Listed entries:

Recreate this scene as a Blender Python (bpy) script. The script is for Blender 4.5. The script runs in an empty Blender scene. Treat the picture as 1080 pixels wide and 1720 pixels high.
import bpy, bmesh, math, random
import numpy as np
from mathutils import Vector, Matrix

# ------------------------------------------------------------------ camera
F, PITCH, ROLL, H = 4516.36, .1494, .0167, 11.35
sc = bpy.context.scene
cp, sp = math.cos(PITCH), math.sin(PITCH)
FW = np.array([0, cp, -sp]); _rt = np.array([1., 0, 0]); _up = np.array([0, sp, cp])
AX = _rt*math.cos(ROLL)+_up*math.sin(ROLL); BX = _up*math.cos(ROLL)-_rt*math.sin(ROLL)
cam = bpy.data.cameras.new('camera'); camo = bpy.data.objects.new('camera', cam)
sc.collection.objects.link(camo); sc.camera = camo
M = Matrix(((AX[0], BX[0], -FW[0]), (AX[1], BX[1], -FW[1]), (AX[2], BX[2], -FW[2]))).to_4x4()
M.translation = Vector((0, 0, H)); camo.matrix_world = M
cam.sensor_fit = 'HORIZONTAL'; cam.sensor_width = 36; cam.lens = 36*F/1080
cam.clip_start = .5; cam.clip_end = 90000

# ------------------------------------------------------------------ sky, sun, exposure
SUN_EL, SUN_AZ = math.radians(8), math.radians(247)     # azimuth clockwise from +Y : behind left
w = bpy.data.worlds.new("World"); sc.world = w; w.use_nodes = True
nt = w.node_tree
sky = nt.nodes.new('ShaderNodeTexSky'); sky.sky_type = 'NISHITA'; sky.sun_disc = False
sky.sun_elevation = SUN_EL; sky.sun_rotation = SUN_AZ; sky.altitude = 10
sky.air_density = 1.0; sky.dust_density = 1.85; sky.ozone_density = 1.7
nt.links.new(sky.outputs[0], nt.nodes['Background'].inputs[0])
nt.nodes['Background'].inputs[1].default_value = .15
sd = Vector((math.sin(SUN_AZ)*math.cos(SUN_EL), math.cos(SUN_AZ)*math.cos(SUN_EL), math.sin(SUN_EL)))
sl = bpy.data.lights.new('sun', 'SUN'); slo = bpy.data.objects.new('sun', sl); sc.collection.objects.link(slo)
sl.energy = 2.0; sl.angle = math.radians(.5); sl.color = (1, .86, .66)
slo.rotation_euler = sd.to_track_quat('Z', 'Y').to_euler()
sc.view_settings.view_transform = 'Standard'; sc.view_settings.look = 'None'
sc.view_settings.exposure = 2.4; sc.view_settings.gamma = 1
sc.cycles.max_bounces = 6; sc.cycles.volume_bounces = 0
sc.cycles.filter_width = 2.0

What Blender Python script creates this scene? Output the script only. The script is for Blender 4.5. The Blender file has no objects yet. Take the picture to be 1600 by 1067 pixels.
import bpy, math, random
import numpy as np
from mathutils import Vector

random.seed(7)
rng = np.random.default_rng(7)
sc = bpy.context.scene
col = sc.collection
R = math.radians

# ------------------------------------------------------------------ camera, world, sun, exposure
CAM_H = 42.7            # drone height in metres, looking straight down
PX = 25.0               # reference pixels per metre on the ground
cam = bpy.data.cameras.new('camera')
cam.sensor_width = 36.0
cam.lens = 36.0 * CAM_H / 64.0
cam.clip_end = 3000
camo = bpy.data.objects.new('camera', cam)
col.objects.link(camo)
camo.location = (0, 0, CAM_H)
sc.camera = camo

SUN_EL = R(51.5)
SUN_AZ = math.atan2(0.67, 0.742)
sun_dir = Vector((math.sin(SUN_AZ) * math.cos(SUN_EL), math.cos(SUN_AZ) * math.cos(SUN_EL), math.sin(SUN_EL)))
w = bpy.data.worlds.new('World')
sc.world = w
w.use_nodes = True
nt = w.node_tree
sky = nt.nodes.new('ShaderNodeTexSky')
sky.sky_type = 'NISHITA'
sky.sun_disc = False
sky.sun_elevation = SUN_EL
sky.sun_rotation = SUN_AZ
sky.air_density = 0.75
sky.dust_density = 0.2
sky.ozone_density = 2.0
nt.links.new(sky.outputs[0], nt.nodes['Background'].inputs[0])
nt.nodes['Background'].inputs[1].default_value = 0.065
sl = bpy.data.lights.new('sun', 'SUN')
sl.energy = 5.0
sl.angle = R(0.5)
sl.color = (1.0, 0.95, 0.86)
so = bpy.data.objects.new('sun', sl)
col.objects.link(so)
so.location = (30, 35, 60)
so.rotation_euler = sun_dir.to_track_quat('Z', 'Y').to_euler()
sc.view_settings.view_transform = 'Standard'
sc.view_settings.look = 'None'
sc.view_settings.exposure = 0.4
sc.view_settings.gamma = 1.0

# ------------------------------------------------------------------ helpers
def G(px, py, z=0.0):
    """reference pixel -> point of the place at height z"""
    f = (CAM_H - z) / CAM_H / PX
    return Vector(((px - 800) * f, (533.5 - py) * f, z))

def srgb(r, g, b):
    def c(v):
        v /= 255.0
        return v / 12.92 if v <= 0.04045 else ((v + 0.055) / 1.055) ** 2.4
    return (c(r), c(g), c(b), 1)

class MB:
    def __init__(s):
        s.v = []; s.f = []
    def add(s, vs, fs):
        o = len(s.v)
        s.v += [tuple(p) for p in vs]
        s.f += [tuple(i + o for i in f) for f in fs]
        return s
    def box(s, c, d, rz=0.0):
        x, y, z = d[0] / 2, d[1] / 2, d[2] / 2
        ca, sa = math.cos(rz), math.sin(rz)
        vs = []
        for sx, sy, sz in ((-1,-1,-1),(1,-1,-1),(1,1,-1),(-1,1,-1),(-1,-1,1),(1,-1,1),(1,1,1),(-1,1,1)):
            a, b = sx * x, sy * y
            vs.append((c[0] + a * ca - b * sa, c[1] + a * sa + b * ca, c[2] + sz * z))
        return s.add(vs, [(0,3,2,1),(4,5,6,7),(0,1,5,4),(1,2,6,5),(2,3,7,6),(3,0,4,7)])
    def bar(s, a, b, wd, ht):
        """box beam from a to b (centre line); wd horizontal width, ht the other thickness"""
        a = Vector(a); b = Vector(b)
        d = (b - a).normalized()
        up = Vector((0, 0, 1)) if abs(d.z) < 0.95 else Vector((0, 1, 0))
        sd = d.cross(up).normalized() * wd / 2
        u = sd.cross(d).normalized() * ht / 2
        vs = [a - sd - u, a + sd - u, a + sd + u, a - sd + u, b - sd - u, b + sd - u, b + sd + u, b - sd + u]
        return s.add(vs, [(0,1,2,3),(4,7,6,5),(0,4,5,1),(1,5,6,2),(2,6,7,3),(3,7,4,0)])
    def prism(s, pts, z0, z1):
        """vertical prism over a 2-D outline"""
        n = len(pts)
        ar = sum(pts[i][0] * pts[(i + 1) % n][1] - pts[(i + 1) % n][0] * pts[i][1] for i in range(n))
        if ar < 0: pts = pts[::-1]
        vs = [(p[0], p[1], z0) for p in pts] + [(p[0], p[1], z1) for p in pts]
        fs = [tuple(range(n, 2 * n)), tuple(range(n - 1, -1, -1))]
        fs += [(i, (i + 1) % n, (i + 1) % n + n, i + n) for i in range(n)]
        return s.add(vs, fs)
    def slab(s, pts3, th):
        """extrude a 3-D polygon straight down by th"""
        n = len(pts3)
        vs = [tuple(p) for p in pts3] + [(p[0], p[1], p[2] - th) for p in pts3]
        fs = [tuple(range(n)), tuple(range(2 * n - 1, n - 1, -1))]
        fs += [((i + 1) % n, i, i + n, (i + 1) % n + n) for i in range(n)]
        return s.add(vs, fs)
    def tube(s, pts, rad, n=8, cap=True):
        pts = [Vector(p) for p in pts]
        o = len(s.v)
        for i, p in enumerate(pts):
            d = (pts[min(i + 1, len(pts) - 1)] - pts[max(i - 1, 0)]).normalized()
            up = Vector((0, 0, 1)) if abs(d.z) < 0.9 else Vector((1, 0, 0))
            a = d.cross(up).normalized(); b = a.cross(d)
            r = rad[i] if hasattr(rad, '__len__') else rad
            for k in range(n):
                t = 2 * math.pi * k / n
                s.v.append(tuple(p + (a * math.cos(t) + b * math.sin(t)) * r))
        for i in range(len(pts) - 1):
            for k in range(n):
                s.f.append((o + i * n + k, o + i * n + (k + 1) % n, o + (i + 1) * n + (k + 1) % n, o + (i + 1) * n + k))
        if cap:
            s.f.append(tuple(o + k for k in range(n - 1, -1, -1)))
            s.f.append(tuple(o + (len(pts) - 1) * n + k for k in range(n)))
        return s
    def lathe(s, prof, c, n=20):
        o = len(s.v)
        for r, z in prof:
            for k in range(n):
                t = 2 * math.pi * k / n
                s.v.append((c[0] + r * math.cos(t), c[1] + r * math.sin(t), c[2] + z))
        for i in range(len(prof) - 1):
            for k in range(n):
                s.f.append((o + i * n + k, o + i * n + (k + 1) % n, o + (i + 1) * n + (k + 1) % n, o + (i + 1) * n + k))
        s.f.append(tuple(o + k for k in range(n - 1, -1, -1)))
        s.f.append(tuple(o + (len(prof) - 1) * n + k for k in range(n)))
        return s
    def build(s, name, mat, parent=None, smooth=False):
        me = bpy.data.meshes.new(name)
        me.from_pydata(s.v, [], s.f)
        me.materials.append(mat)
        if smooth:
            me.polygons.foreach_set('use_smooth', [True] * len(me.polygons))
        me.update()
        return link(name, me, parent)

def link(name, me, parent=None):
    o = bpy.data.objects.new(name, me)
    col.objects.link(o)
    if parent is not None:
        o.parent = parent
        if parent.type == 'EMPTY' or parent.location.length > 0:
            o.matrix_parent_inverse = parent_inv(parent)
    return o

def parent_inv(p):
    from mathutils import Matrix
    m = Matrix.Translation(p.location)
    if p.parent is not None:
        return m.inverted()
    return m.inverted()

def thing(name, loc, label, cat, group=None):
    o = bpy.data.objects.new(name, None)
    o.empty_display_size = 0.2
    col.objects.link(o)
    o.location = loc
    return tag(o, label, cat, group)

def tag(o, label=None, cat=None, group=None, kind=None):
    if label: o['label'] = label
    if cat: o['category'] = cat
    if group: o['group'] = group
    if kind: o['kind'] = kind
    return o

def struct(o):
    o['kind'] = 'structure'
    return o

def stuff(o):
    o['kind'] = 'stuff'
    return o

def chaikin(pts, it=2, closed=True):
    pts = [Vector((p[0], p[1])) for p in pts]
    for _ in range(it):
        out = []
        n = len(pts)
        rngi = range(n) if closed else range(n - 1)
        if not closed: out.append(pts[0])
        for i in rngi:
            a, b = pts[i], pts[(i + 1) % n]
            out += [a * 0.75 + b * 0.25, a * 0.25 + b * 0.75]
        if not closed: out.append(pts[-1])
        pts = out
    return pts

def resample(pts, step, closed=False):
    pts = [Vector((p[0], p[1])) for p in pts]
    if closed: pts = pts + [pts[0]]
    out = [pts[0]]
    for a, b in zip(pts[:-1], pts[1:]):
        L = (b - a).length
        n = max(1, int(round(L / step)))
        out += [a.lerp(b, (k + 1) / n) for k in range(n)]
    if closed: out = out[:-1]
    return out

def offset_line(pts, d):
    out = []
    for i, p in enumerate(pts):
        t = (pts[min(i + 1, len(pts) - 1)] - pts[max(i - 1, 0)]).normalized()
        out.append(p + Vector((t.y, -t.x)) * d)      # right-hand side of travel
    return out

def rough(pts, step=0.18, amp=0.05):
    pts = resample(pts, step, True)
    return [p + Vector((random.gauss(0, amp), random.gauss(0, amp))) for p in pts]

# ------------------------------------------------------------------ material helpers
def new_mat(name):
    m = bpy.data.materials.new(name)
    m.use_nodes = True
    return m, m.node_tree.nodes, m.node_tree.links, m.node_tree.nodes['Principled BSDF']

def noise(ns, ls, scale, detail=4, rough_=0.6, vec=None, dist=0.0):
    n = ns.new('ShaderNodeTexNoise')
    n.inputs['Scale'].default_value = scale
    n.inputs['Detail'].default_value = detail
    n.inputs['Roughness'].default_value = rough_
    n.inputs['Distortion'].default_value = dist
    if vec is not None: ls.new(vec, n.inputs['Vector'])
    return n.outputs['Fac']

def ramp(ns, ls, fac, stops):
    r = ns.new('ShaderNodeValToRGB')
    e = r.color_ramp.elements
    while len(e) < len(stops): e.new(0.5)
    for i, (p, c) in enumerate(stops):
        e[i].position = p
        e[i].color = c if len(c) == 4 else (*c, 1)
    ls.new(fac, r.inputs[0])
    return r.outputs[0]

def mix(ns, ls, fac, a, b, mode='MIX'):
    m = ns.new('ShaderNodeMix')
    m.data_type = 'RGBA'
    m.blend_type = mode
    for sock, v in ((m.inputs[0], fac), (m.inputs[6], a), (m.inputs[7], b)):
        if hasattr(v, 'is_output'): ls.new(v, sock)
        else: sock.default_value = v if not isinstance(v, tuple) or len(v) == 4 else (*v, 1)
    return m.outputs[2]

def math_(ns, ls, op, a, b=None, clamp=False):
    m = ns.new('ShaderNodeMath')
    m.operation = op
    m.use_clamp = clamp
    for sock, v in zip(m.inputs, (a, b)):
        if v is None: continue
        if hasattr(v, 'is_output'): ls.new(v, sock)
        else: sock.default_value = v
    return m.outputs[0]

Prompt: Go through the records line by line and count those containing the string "this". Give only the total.

Solution to the exercise: 2